Write out all entries word for word.
╭─ Material provided
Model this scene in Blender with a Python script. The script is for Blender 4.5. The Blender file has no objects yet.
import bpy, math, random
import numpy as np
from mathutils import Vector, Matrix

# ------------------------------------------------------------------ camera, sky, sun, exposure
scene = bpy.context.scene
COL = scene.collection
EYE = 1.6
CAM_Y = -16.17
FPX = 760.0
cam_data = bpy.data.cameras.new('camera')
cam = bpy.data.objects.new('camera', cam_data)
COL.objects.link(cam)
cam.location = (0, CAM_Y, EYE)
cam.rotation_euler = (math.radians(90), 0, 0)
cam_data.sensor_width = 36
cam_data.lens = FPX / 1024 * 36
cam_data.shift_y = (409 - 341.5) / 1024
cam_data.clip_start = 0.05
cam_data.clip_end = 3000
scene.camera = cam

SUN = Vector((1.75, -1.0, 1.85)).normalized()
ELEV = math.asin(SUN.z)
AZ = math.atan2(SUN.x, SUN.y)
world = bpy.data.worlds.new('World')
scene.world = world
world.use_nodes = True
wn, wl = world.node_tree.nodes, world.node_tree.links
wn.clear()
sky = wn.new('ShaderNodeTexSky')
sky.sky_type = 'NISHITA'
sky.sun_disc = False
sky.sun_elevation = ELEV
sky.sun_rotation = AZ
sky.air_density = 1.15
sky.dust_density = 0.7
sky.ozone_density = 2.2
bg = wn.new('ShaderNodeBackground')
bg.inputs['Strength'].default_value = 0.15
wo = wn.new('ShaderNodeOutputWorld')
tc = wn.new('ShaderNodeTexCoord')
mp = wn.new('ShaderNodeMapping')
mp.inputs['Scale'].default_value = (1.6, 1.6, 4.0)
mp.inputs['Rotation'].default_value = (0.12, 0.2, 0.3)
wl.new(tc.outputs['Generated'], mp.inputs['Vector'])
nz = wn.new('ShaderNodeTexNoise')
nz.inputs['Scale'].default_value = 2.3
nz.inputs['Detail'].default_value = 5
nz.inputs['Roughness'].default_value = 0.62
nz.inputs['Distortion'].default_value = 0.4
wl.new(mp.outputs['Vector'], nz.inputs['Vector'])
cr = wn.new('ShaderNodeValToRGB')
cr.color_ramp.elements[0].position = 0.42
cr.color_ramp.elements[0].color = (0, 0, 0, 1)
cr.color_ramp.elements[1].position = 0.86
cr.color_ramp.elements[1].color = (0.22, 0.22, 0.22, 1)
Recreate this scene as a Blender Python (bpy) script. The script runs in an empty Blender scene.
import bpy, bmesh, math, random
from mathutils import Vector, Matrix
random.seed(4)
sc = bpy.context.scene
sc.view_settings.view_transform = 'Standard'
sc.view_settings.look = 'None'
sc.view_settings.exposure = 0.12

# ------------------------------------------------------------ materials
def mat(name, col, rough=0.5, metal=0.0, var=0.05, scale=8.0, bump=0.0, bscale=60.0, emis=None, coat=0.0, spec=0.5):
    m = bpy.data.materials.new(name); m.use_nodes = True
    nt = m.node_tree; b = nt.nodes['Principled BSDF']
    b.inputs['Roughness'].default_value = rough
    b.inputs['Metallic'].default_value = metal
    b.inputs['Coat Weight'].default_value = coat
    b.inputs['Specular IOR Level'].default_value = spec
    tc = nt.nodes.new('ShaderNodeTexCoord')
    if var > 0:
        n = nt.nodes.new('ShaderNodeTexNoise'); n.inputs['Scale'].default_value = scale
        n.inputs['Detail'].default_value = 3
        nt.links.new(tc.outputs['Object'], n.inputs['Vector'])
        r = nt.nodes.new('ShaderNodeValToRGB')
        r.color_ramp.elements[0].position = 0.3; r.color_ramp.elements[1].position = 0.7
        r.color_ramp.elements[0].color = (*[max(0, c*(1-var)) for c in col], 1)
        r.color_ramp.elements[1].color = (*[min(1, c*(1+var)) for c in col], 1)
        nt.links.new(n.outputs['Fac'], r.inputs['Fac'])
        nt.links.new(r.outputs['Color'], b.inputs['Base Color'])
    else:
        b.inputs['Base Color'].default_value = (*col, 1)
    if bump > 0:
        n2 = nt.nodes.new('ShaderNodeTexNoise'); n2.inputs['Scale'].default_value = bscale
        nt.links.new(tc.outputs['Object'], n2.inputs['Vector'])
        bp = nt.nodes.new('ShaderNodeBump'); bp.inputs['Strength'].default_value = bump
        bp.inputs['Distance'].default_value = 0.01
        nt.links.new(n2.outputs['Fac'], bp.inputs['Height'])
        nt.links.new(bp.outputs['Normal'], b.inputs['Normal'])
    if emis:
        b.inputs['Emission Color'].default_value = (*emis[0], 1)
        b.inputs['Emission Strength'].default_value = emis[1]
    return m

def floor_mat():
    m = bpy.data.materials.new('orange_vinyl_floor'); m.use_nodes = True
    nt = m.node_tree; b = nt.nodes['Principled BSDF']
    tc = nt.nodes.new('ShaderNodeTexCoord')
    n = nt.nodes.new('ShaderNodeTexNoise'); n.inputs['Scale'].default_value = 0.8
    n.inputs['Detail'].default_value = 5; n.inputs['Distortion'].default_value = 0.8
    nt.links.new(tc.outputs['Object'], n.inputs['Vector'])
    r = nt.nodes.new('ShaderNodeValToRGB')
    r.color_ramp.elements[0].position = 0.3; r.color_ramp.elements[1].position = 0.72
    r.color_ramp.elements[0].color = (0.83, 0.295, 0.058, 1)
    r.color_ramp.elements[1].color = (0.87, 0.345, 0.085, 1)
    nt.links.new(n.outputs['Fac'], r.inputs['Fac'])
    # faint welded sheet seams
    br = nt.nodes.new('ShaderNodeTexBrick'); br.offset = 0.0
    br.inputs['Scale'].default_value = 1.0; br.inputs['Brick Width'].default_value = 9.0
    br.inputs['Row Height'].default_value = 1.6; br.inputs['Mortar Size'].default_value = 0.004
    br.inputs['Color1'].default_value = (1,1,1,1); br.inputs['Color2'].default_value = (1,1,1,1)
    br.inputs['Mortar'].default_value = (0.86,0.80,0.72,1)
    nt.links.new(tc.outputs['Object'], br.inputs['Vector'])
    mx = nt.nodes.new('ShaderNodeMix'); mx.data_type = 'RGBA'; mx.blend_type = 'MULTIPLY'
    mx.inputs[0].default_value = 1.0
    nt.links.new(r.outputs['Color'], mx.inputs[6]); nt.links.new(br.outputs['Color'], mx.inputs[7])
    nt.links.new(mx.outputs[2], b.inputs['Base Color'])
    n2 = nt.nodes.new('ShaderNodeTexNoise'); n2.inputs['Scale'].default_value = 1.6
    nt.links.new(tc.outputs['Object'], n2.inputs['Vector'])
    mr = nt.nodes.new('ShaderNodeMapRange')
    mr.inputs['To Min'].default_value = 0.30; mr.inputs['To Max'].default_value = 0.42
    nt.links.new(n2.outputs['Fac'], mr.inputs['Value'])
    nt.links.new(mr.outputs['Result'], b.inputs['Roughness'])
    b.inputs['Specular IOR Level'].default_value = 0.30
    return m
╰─
Full answer -
Model this scene in Blender with a Python script. The script is for Blender 4.5. The Blender file has no objects yet.
import bpy, math, random
import numpy as np
from mathutils import Vector, Matrix

# ------------------------------------------------------------------ camera, sky, sun, exposure
scene = bpy.context.scene
COL = scene.collection
EYE = 1.6
CAM_Y = -16.17
FPX = 760.0
cam_data = bpy.data.cameras.new('camera')
cam = bpy.data.objects.new('camera', cam_data)
COL.objects.link(cam)
cam.location = (0, CAM_Y, EYE)
cam.rotation_euler = (math.radians(90), 0, 0)
cam_data.sensor_width = 36
cam_data.lens = FPX / 1024 * 36
cam_data.shift_y = (409 - 341.5) / 1024
cam_data.clip_start = 0.05
cam_data.clip_end = 3000
scene.camera = cam

SUN = Vector((1.75, -1.0, 1.85)).normalized()
ELEV = math.asin(SUN.z)
AZ = math.atan2(SUN.x, SUN.y)
world = bpy.data.worlds.new('World')
scene.world = world
world.use_nodes = True
wn, wl = world.node_tree.nodes, world.node_tree.links
wn.clear()
sky = wn.new('ShaderNodeTexSky')
sky.sky_type = 'NISHITA'
sky.sun_disc = False
sky.sun_elevation = ELEV
sky.sun_rotation = AZ
sky.air_density = 1.15
sky.dust_density = 0.7
sky.ozone_density = 2.2
bg = wn.new('ShaderNodeBackground')
bg.inputs['Strength'].default_value = 0.15
wo = wn.new('ShaderNodeOutputWorld')
tc = wn.new('ShaderNodeTexCoord')
mp = wn.new('ShaderNodeMapping')
mp.inputs['Scale'].default_value = (1.6, 1.6, 4.0)
mp.inputs['Rotation'].default_value = (0.12, 0.2, 0.3)
wl.new(tc.outputs['Generated'], mp.inputs['Vector'])
nz = wn.new('ShaderNodeTexNoise')
nz.inputs['Scale'].default_value = 2.3
nz.inputs['Detail'].default_value = 5
nz.inputs['Roughness'].default_value = 0.62
nz.inputs['Distortion'].default_value = 0.4
wl.new(mp.outputs['Vector'], nz.inputs['Vector'])
cr = wn.new('ShaderNodeValToRGB')
cr.color_ramp.elements[0].position = 0.42
cr.color_ramp.elements[0].color = (0, 0, 0, 1)
cr.color_ramp.elements[1].position = 0.86
cr.color_ramp.elements[1].color = (0.22, 0.22, 0.22, 1)
Recreate this scene as a Blender Python (bpy) script. The script runs in an empty Blender scene.
import bpy, bmesh, math, random
from mathutils import Vector, Matrix
random.seed(4)
sc = bpy.context.scene
sc.view_settings.view_transform = 'Standard'
sc.view_settings.look = 'None'
sc.view_settings.exposure = 0.12

# ------------------------------------------------------------ materials
def mat(name, col, rough=0.5, metal=0.0, var=0.05, scale=8.0, bump=0.0, bscale=60.0, emis=None, coat=0.0, spec=0.5):
    m = bpy.data.materials.new(name); m.use_nodes = True
    nt = m.node_tree; b = nt.nodes['Principled BSDF']
    b.inputs['Roughness'].default_value = rough
    b.inputs['Metallic'].default_value = metal
    b.inputs['Coat Weight'].default_value = coat
    b.inputs['Specular IOR Level'].default_value = spec
    tc = nt.nodes.new('ShaderNodeTexCoord')
    if var > 0:
        n = nt.nodes.new('ShaderNodeTexNoise'); n.inputs['Scale'].default_value = scale
        n.inputs['Detail'].default_value = 3
        nt.links.new(tc.outputs['Object'], n.inputs['Vector'])
        r = nt.nodes.new('ShaderNodeValToRGB')
        r.color_ramp.elements[0].position = 0.3; r.color_ramp.elements[1].position = 0.7
        r.color_ramp.elements[0].color = (*[max(0, c*(1-var)) for c in col], 1)
        r.color_ramp.elements[1].color = (*[min(1, c*(1+var)) for c in col], 1)
        nt.links.new(n.outputs['Fac'], r.inputs['Fac'])
        nt.links.new(r.outputs['Color'], b.inputs['Base Color'])
    else:
        b.inputs['Base Color'].default_value = (*col, 1)
    if bump > 0:
        n2 = nt.nodes.new('ShaderNodeTexNoise'); n2.inputs['Scale'].default_value = bscale
        nt.links.new(tc.outputs['Object'], n2.inputs['Vector'])
        bp = nt.nodes.new('ShaderNodeBump'); bp.inputs['Strength'].default_value = bump
        bp.inputs['Distance'].default_value = 0.01
        nt.links.new(n2.outputs['Fac'], bp.inputs['Height'])
        nt.links.new(bp.outputs['Normal'], b.inputs['Normal'])
    if emis:
        b.inputs['Emission Color'].default_value = (*emis[0], 1)
        b.inputs['Emission Strength'].default_value = emis[1]
    return m

def floor_mat():
    m = bpy.data.materials.new('orange_vinyl_floor'); m.use_nodes = True
    nt = m.node_tree; b = nt.nodes['Principled BSDF']
    tc = nt.nodes.new('ShaderNodeTexCoord')
    n = nt.nodes.new('ShaderNodeTexNoise'); n.inputs['Scale'].default_value = 0.8
    n.inputs['Detail'].default_value = 5; n.inputs['Distortion'].default_value = 0.8
    nt.links.new(tc.outputs['Object'], n.inputs['Vector'])
    r = nt.nodes.new('ShaderNodeValToRGB')
    r.color_ramp.elements[0].position = 0.3; r.color_ramp.elements[1].position = 0.72
    r.color_ramp.elements[0].color = (0.83, 0.295, 0.058, 1)
    r.color_ramp.elements[1].color = (0.87, 0.345, 0.085, 1)
    nt.links.new(n.outputs['Fac'], r.inputs['Fac'])
    # faint welded sheet seams
    br = nt.nodes.new('ShaderNodeTexBrick'); br.offset = 0.0
    br.inputs['Scale'].default_value = 1.0; br.inputs['Brick Width'].default_value = 9.0
    br.inputs['Row Height'].default_value = 1.6; br.inputs['Mortar Size'].default_value = 0.004
    br.inputs['Color1'].default_value = (1,1,1,1); br.inputs['Color2'].default_value = (1,1,1,1)
    br.inputs['Mortar'].default_value = (0.86,0.80,0.72,1)
    nt.links.new(tc.outputs['Object'], br.inputs['Vector'])
    mx = nt.nodes.new('ShaderNodeMix'); mx.data_type = 'RGBA'; mx.blend_type = 'MULTIPLY'
    mx.inputs[0].default_value = 1.0
    nt.links.new(r.outputs['Color'], mx.inputs[6]); nt.links.new(br.outputs['Color'], mx.inputs[7])
    nt.links.new(mx.outputs[2], b.inputs['Base Color'])
    n2 = nt.nodes.new('ShaderNodeTexNoise'); n2.inputs['Scale'].default_value = 1.6
    nt.links.new(tc.outputs['Object'], n2.inputs['Vector'])
    mr = nt.nodes.new('ShaderNodeMapRange')
    mr.inputs['To Min'].default_value = 0.30; mr.inputs['To Max'].default_value = 0.42
    nt.links.new(n2.outputs['Fac'], mr.inputs['Value'])
    nt.links.new(mr.outputs['Result'], b.inputs['Roughness'])
    b.inputs['Specular IOR Level'].default_value = 0.30
    return m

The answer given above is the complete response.